Rorcal blast in with a barrage of sound that shakes brains, aptly names Vilavege (end of the world, doomsday etc.) the intensity of their opening riff can only be measured on the Richter scale, blasting in like this and letting in roll for a fair few bars before stopping dead to allow texture similar to their intro which brings the screaming in like a swarm of hornets into the listeners ears.

This type of sound is not an easy one to get right, as Profond Barathre proved previously, it required enough depth to drown every human of the cloth in, the discordent, speed picking works as it brings itself down into thunderous drums and riffs that eventually switch times.

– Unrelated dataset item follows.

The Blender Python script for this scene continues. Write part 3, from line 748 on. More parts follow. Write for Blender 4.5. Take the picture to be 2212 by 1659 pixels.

Its ideal church burning music, clocking in at around 10 minutes, you'd best do your corpse paint before you put this on and arm yourself with a jerry can.

Last but not least, Malvoisie, 1291 begins with what I assume is a demon narrating over a somewhat up-beat drum pattern which eventually slows to let the demon scream, odd indeed. Unfortunately I can't quite grasp what they are trying to achieve with this, I mean, unless you sample this type of sound you'll never manage to genuinely scare a listener.

If this is tongue in cheek then they have succeeded in getting a laugh out of me but I somehow doubt that they are shooting from this angle as a mild drone carries on, its as low as possible in the mix and is barely noticeable while the two demons argue and squabble over the top.

It would appear that the only shining light on the three way is Rorcal, you can probably do without the other two.